"Oday Otnay Aysay Onay Itterhay" The Art Of Broadcasting

dan SmithContributor IApril 27, 2009

Or Lack There Of...............


Last week David Bush of the Milwaukee Brewers took a No Hitter into the 8th inning against the Philadelphia Phillies, when it was broken up by a pinch-hit home run off the right field foul pole.

There were 2 local Milwaukee Broadcasts of this game - Radio and Television.  The Radio Team did not use the phrase "No-Hitter" at all up until this point, however one of the two TV announcers, was using the term like a child who just found out what the "baddest word" in the world was during a family reunion.

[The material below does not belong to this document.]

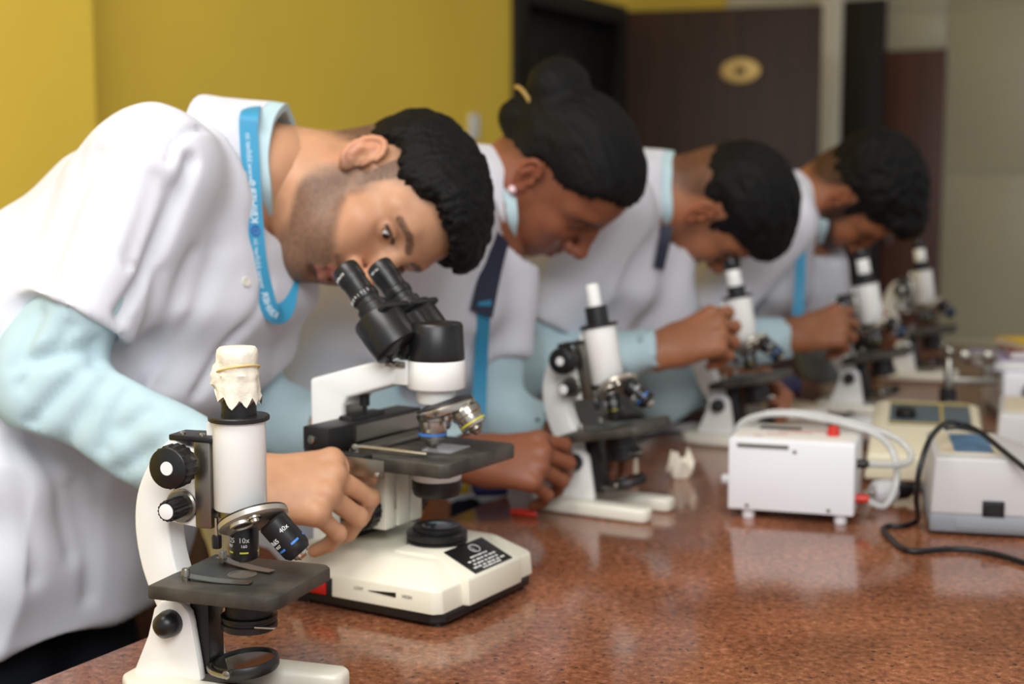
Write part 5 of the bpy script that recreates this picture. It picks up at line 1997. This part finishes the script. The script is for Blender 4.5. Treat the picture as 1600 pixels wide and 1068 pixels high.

Immediately a debate broke out on the local airwaves regarding his repetitive use of the words "No Hitter", and the superstition that it will jinx the pitcher and break up the no hitter.  This seemed to be the "hot point" of the discussion was simplistic enough to get Joe Talk Radio guy impassioned - and lit up the call in lines. Unfortunately both callers and radio professionals missed the point.  Instead of focusing on the tradition of not doing it - they focused on the cause and effect of it.  One station actually ran a poll asking if the mentioning of the phrase - was the cause of the outcome.  I think this weeks poll is on "Mothers with Broken Backs and the Children Who Stepped on Cracks"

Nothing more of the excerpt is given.